03.17.05
Profile – Robert Thomson, editor of The Times
Caitlin Fitzsimmons
Robert Thomson is the first editor of The Times to have played Aussie Rules for St Kilda under-19s.
Then a cadet at the now-defunct Melbourne Herald, Thomson made the list pre-season and played practice games with the team before journalism intervened.
“Frankly I was never going to be good enough to make it at the highest level,” Thomson says. “There were so many more talented and committed individuals and I was trying to balance being a cadet journalist with as much training as I could do and it was never going to work.”
The boy from Christian Brothers College in St Kilda could not have foreseen quite how far he would go but the decision to concentrate on journalism has certainly paid off.

Robert Thomson (pic supplied by The Times) 
Foreign correspondent at 24. Foreign news editor for the Financial Times at 33 and editor-in-chief of that paper’s US operations at 37. Editor of The Times at 40.
But Thomson is unhappy at the prospect that his curriculum-vitae might engender a sense of inadequacy in others.
“Clearly, institutionally speaking the editor of The Times has overwhelming prestige but you would like to think that the little Australian in you keeps reminding you of the fact that firstly you’re fortunate and secondly that it’s an abuse if you don’t take advantage of that opportunity and use it to attempt either journalistically or socially to do some good,” Thomson says. “Young journalists shouldn’t imagine that the only measure of success is hierarchical.”
If nothing else, Thomson will be remembered as the editor who took The Times of London, one of the oldest and most influential broadsheets in the world, tabloid.
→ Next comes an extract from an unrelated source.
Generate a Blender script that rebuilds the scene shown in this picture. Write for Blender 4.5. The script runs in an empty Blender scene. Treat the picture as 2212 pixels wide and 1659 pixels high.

The decision to launch a compact edition – the term preferred by quality newspapers – in November 2003 came only after rival newspaper The Independent paved the way.
“In the years before I arrived there were two dummies prepared,” Thomson says. “It was always going to be difficult for us to go first, there was always going to be the risk of damage and that risk was far greater if The Times was the first broadsheet to turn tabloid in Britain.”
Circulation of The Times, which had been in steady decline, has leapt from 622,102 in November 2003 to 686,327 in January this year.
Thomson says this success is partly because of reader convenience – especially with the heavy commuter base in London – but also because a compact newspaper projects a less intimidating image.
“Each market has unique characteristics but there are clearly broader lessons for newspapers beyond the borders of Britain in the experience of The Times,” Thomson says.
None of this would have been possible without the support of the proprietor of The Times, Rupert Murdoch.
Thomson first met Murdoch when working for the FT in New York in the late 1990s. At the time of his appointment as editor of The Times in 2002, press reports noted that the two men have quite a bit in common; as well as being Australian, they have the same birthday and both men have Chinese wives and young children.
But Thomson is uncomfortable talking about his personal relationship with Murdoch.
“It’s a very profesional one [relationship],” Thomson says. “He’s extremely supportive of The Times … and that’s not just spoken support but that’s genuine financial support. Serious journalism is a very expensive business.”
The editorship of The Times could not have come at a better time for Thomson – he had recently missed out on becoming editor of the FT where he had worked for 17 years, despite being credited with revitalising the weekend edition and the success of the paper’s US venture.
Thomson says he harbours no hard feelings against his former employer, which is “just one of the papers against which we compete”. He adds mischievously, “the FT has many good journalists and we’ll eventually hire them.”
Thomson first moved abroad at the age of 24 when the Sydney Morning Herald sent him to Beijing to work in the bureau it then shared with the FT.
Since then he has lived in Tokyo, New York and Japan but has never returned to Australia to live.
Thomson says this is just the way things have worked out and he is open to the possibility of returning to Australia one day.
“I’ve kept my Australian passport and my children travel on an Australian passport so whether it’s an artificial connection or not, to me it emotionally feels real,” Thomson says.